小島侑也:防火システムとは、エンジン、補助動力装置、化粧室、荷物室で発生した火災を検知して、消火をするシステムです。
 
2008年、日本の航空法、連邦航空局、欧州航空安全庁が、新規で開発する飛行機の規定に「テロに対する設計」を盛り込みました。荷物室で爆弾が爆発しても耐えられる設計をしなさい、というものです。①荷物室で爆発物の破片のようなものが消火系統に当たっても耐えられるか、②爆発の圧力に耐えられるか、③爆発の影響による飛行機の変形を許容できるか、④2種の防火システムのうち片方が使えなくても残存した方が機能するか、の4項目が求められ、これらを満たしつつ、いざというときに消火剤を撒く消火系統の開発を行っています。被害を最小限に食い止め、飛行機が無事に着陸できるような設計を考えているわけです。
 
この規定は2008年に出されたばかりの要求ですから、世界でこの要求を満たしている飛行機はあまりないと思われます。

―MRJ独自の防火技術とは?

小島侑也:テロ対策設計の答えは1つではありません。規定に対し、コストを優先させるか、軽量化を優先させるかなど、メーカーの指針によってアプローチの仕方は多岐にわたります。技術の詳細をお話することは難しいですが、弊社含め、各メーカーは設計ノウハウを蓄積することが競争力を保つポイントなので、それをMRJのユニークさにつなげています。

―開発はどのような手順で行うのですか?

小島侑也:各航空局の領空を飛ぶには、「型式証明」と呼ばれる航空局の規定を満たしている証明を得なければなりません。そのため、この規定に対しこんなふうに実証を進めますと計画書類を航空局に提出し、規定を満たしていると証明できるまで試験や解析などの評価を続けます。これは、防火システムに限らず、あらゆる部門で必要なことです。

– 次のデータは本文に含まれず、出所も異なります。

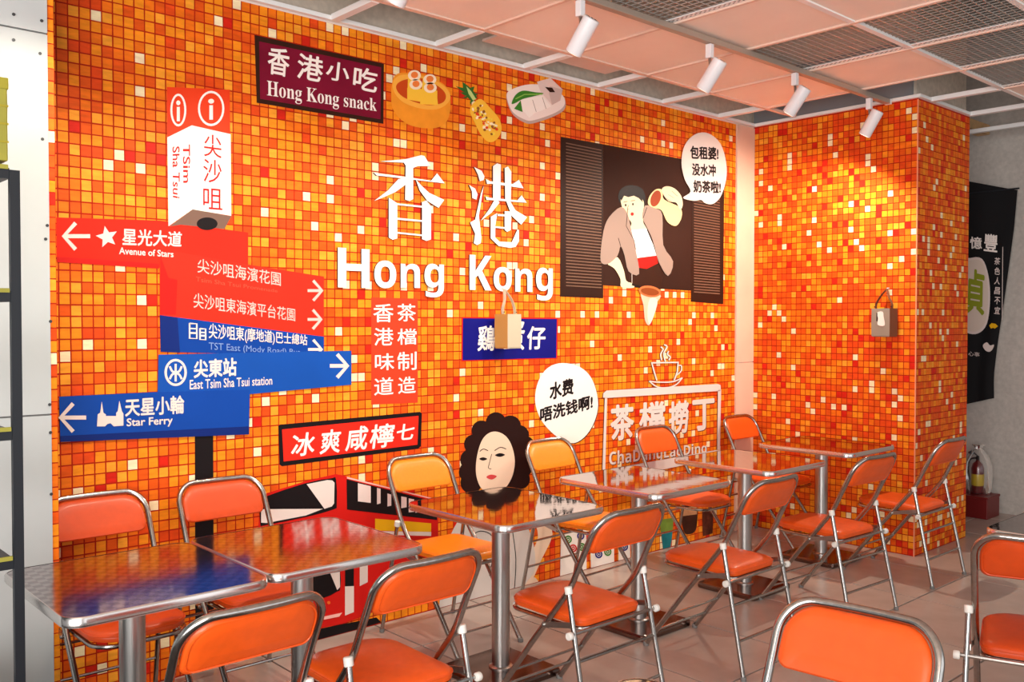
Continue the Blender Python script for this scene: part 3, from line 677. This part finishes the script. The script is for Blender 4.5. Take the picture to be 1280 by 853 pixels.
panes = ((595,98,660,113,198,190),(692,122,710,126,200,205),(745,150,764,156,212,216),(815,165,842,170,220,225),(853,175,880,180,243,246),(887,185,908,190,244,248),(918,225,942,228,250,252),(950,230,962,234,255,257),(968,234,984,238,258,260))
for x0, y0, x1, y1, y2, y3 in panes: flat('window_pane', [t_((x0,y0),(x1,y1),(x1,y2),(x0,y3))], offw, bu, 3)
flat('advert_panel', [t_((683,278),(967,302),(967,346),(683,338))], yellow, bu, 2); flat('advert_strip', [t_((700,342),(967,345),(967,366),(700,360))], offw, bu, 2)
flat('lower_windscreen', [smoothp(t_((200,560),(455,545),(505,545),(506,632),(490,648),(400,688),(200,720)), 2)], black, bu, 2)
flat('lower_windscreen_shine', [t_((455,556),(503,548),(504,625),(490,640))], offw, bu, 3)
flat('door_glass', [t_((530,400),(575,395),(575,620),(530,622))], black, bu, 2); flat('door_panel', [t_((530,622),(575,620),(575,752),(530,770))], offw, bu, 2); flat('side_panel', [t_((605,400),(645,395),(645,600),(605,620))], offw, bu, 2)
flat('headlamp_rim', [ell(*t_((412, 740))[0], 5.2, 5.2)], black, bu, 3); flat('headlamp', [ell(*t_((412, 740))[0], 4, 4)], offw, bu, 4); flat('indicator', [ell(*t_((447, 704))[0], 2, 2)], mat('print_orange', (230, 110, 40), .6), bu, 3)
flat('bumper_line', [t_((398,780),(515,755),(500,775),(400,795))], pink, bu, 3)
# --- low cards and drinks
z = sc(600, 640, 4.0)
for lb, pb, cs in (('print of a white domino card with green and red rings', ((402,112),(528,85),(530,300),(398,330)), (((437,138), green), ((462,182), redD), ((500,120), navy), ((505,175), green))),
                   ('print of a white domino card with blue and green rings', ((548,80),(665,60),(668,262),(552,285)), (((590,212), navy), ((635,200), green), ((600,150), redD))),
                   ('print of a white domino card with one blue ring, nearest the drinks', ((688,60),(745,50),(748,235),(690,252)), (((718,175), navy), ((716,110), green)))):
    c = sign('domino_card_print', lb, 'wall print', z((500, 200))[0]); c['group'] = 'domino cards printed low on the mural'
    flat('card', [z(*pb)], white, c, 1)
    for (p, m_) in cs:
        X, Yp = z(p)[0]; ring('ring', ell(X, Yp, 4.6, 5), ell(X, Yp, 2.9, 3.2), m_, c, 3); ring('ring', ell(X, Yp, 2.1, 2.4), ell(X, Yp, .9, 1), m_, c, 3)
d = sign('drink_print', 'print of a glass of green and blue drink low on the wall', 'wall print', (830, 675)); d['group'] = 'drinks printed low on the mural'
flat('drink', [z((895,40),(965,30),(958,120),(950,185),(912,192),(905,120))], mat('print_teal', (30, 120, 130), .5, var=.4, scale=8), d, 1); flat('drink_top', [z((895,40),(965,30),(960,95),(900,100))], mat('print_mint', (120, 150, 60), .5, var=.2, scale=12), d, 2)
d = sign('drink_print', 'print of a cup of milky brown drink low on the wall', 'wall print', (860, 655)); d['group'] = 'drinks printed low on the mural'
flat('drink', [smoothp(z((1005,-20),(1080,-30),(1082,60),(1070,100),(1040,112),(1015,95)), 3)], mat('print_coffee', (66, 34, 24), .5, var=.3, scale=12), d, 1); flat('drink_top', [z((1005,-20),(1080,-30),(1081,12),(1008,22))], mat('print_milk', (196, 140, 100), .5, var=.15, scale=20), d, 2)
d = sign('drink_print', 'print of a dark dessert cup nearest the far end of the wall', 'wall print', (885, 655)); d['group'] = 'drinks printed low on the mural'
flat('drink', [z((1108,0),(1165,-12),(1160,108),(1112,122))], mat('print_dessert', (84, 40, 28), .5, var=.5, scale=25), d, 1)

def pick(p):
    d = p-Vector((0, 0, EYE)); dep = d.dot(FW); x = CX+FPX*d.dot(RT)/dep; y = CY-FPX*d.dot(UV)/dep
    return x > 74 and 4 < y < 600 and p.x < 2.4 and not inside(p.x, p.z)
random.seed(11)
mosaic(wl, V((PXE+.01, WY-.002, .004)), V((1, 0, 0)), V((0, -1, 0)), MX1-PXE-.01, .0462, .0493, WL, pick=pick)

# ================================================================== FURNITURE
def pad_mesh(outline, prof, fn):
    """outline 2D, prof list of (scale_inset, height); fn maps (u,v,h)->xyz"""
    cu = sum(p[0] for p in outline)/len(outline); cv = sum(p[1] for p in outline)/len(outline)
    W = max(p[0] for p in outline)-cu; D = max(p[1] for p in outline)-cv
    bm = bmesh.new(); rings = []
    for ins, h in prof:
        su = 1-ins/W; sv = 1-ins/D; rings.append([fn(cu+(u-cu)*su, cv+(v-cv)*sv, h) for u, v in outline])
    rings_mesh(bm, rings); return bm
def make_chair(vin, label, group):
    t = thing('folding_chair', label, 'chair', group=group)
    HW = .205
    def side(s):
        return [(s*HW, .600, .012), (s*HW, .35, .335), (s*HW, .20, .515), (s*HW, .145, .585), (s*HW, .118, .63), (s*HW, .085, .70), (s*HW, .045, .78)]
    R_ = .085; cor = []
    zt = .908; 
    def bow(x): return -.022*(1-(x/HW)**2)
    def yz(zz): return .045+(zz-.78)*(-.5)
    for kk in range(7):
        a = math.radians(90*kk/6); x = -(HW-R_)-R_*math.cos(a); zz = zt-R_+R_*math.sin(a); cor.append((x, yz(zz)+bow(x)*1, zz))
    top = cor+[(x, yz(zt)+bow(x), zt) for x in (-.06, 0, .06)]+[(-x, y, zz) for x, y, zz in cor[::-1]]
    path = side(-1)+top+side(1)[::-1]
    path = [p for p in smooth_path(path, 2)]
    tube_obj('frame_tube', path, .0125, chrome, t, 10)
    for s in (-1, 1):
        tube_obj('rear_leg', [(s*.24, 0, .012), (s*.232, .07, .34), (s*.226, .122, .585)], .0108, chrome, t)
        disc_tube('leg_cap', (s*.226, .124, .597), (0, .2, 1), .0155, .03, plastic, t, 12)
        disc_tube('pivot_knob', (s*.262, .082, .435), (1, 0, 0), .0155, .022, plastic, t, 14, .3)
        disc_tube('rubber_foot', (s*.24, 0, .01), (0, 0, 1), .0135, .02, rubber, t, 12)
        disc_tube('rubber_foot', (s*HW, .602, .01), (0, 0, 1), .015, .02, rubber, t, 12)
        bm = bmesh.new()
        A = Vector((s*.219, .275, .425)); B = Vector((s*.219, .105, .462)); d = (B-A).normalized(); n = Vector((0, -d.z, d.y))*.011
        rr = [[(p+n*a+Vector((b_, 0, 0)))[:] for a, b_ in ((-1,-.002),(1,-.002),(1,.002),(-1,.002))] for p in (A, B)]
        rings_mesh(bm, rr); mesh_obj('hinge_bracket', bm, steel, t)
        disc_tube('rivet', (s*.223, .27, .426), (1, 0, 0), .007, .012, chrome, t, 10)
    for z_, y_, w_ in ((.435, .088, .262), (.17, .035, .236), (.33, .068, .232)):
        tube_obj('stretcher', [(-w_, y_, z_), (w_, y_, z_)], .007 if z_ < .4 else .008, chrome, t, 8)
    for z_ in (.10, .19):
        y_ = .600-(z_-.012)*.82; tube_obj('stretcher', [(-HW, y_, z_), (HW, y_, z_)], .0065, chrome, t, 8)
    # seat frame loop and seat
    so = rrect(.35, .44, .05, 5, .09); so = [(x, y+.325) for x, y in so]
    tube_obj('seat_frame', [(x*1.02, y, .434) for x, y in so], .009, chrome, t, 8, True)
    so = rrect(.372, .455, .05, 6, .11); so = [(x, y+.322) for x, y in so]
    bm = pad_mesh(so, [(.012, .444), (.002, .447), (0, .455), (0, .468), (.006, .478), (.02, .485), (.05, .490), (.11, .4925), (.17, .493)], lambda u, v, h: (u, v, h+.006*math.sin((v-.1)*6)))
    seat = mesh_obj('seat', bm, vin, t, True)
    tube_obj('piping', [(x*1.005, y, .468+.006*math.sin((y-.1)*6)) for x, y in so], .003, vin, seat, 6, True)
    # backrest pad in the plane of the upper tube
    def bf(u, v, h):
        zz = v; return (u, yz(zz)+bow(u)+h, zz)
    bo = []
    for (sx, sz, a0, rr) in ((1, 0, -90, .03), (1, 1, 0, .078), (-1, 1, 90, .078), (-1, 0, 180, .03)):
        for kk in range(7):
            a = math.radians(a0+90*kk/6); zc = (.745+rr) if sz == 0 else (.897-rr)
            bo.append((sx*(.189-rr)+rr*math.cos(a), zc+rr*math.sin(a)))
    prof = [(.045, -.0175), (.02, -.0165), (.006, -.012), (0, -.004), (0, .004), (.006, .012), (.02, .0165), (.045, .0175)]
    W = .189
    def ringat(ins, h):
        cu, cv = 0, .821; return [bf(u*(1-ins/.189), cv+(v-cv)*(1-ins/.076), h) for u, v in bo]
    bm = bmesh.new(); rings_mesh(bm, [ringat(*p) for p in prof]); bk = mesh_obj('backrest', bm, vin, t, True)
    tube_obj('piping', [bf(u*.955, .821+(v-.821)*.89, -.0145) for u, v in bo], .0028, vin, bk, 6, True)
    return t
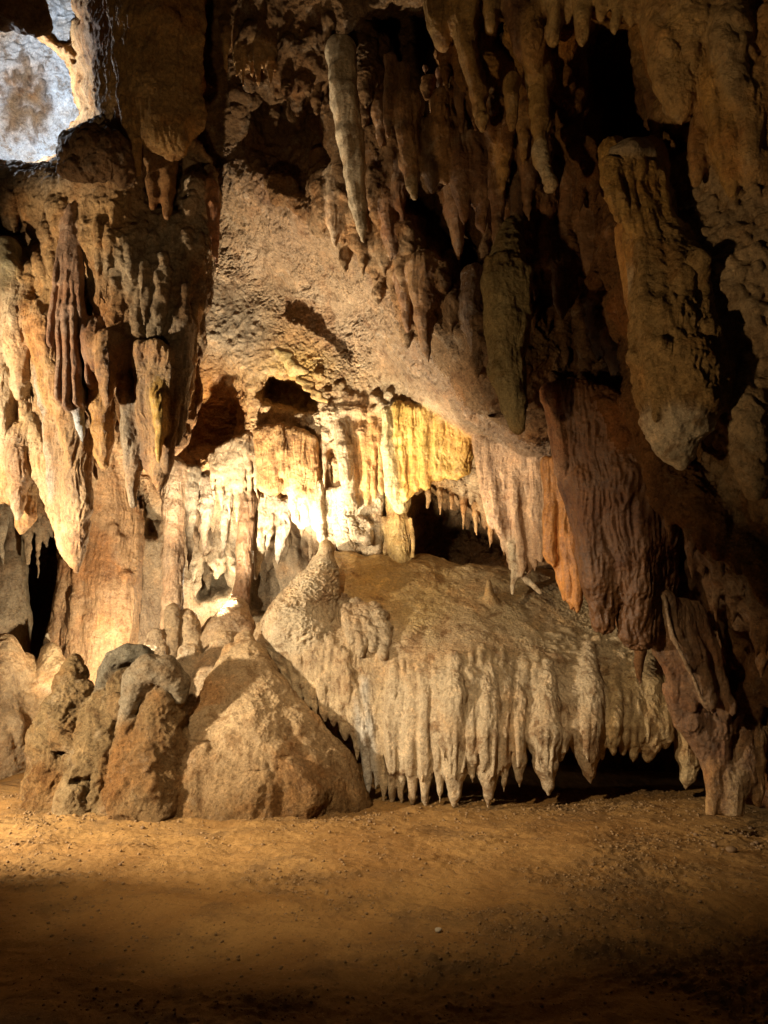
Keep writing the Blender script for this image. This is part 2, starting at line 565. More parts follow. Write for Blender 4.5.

飛行機の放火系統は、基本的に作動してほしくないもの。「でも、テロ対策を施したシステムを搭載した飛行機で乗客に安心感が与えられたらうれしい」と小島さん。©三菱航空機株式会社

―失敗したり計画通りいかないときは?

小島侑也:一番大事なのは安全と規定を満足させることです。そこを満たしながらどこを変えたら問題解決できるのか、各部門と調整したり、有識者とも相談しながら打開策を検討します。

ー仕事で難しいことは?

小島侑也:コミュニケーションです。1つは言葉の壁。航空産業は欧米で発展してきたこともあり、参考資料や文献、有識者とのコミュニケーションも全て英語です。
 
もう1つは各部門との連携。自分がある仮説を立てても、他部門やサプライヤーの合意が得られないと実証まで辿り着きません。防火システム設計で理想を描いても、図面担当や電気系統担当から「この案では問題がある」と指摘されることも。防火システム担当といえども、機体全体のバランスを見てコミュニケーションをとることが重要です。

―どんなことが小島さんの仕事のやる気の源ですか?

小島侑也:先ほど申し上げた通り、2008年に出された要求を満たす飛行機はほとんどない、つまり、これを満たした防火システムが実用化されれば、航空機業界や他社に対してMRJがこの分野でリードできるということです。辛いときもありますが、ここを乗り切ったら世界的にも例を見ない設計ができる、第一人者になれる、その思いが自分のモチベーションになっています。

―今後の予定は?

小島侑也:今年中にはモーゼスレイクで飛行試験を開始します。今はそのために、飛行試験でどんな試験を実施するか計画を立てたり、有識者と型式証明取得の調整をしているところです。
 
型式証明取得を経て、2018年には実用化する予定です。ローンチカスタマーがANAなので、まずは日本国内で乗れる確率が高いでしょう。早く皆様に乗ってもらえるよう尽力します!
 
※このページは「2016年4月16日号ライトハウス・ロサンゼルス版」掲載の情報を基に作成しています。最新の情報と異なる場合があります。あらかじめご了承ください。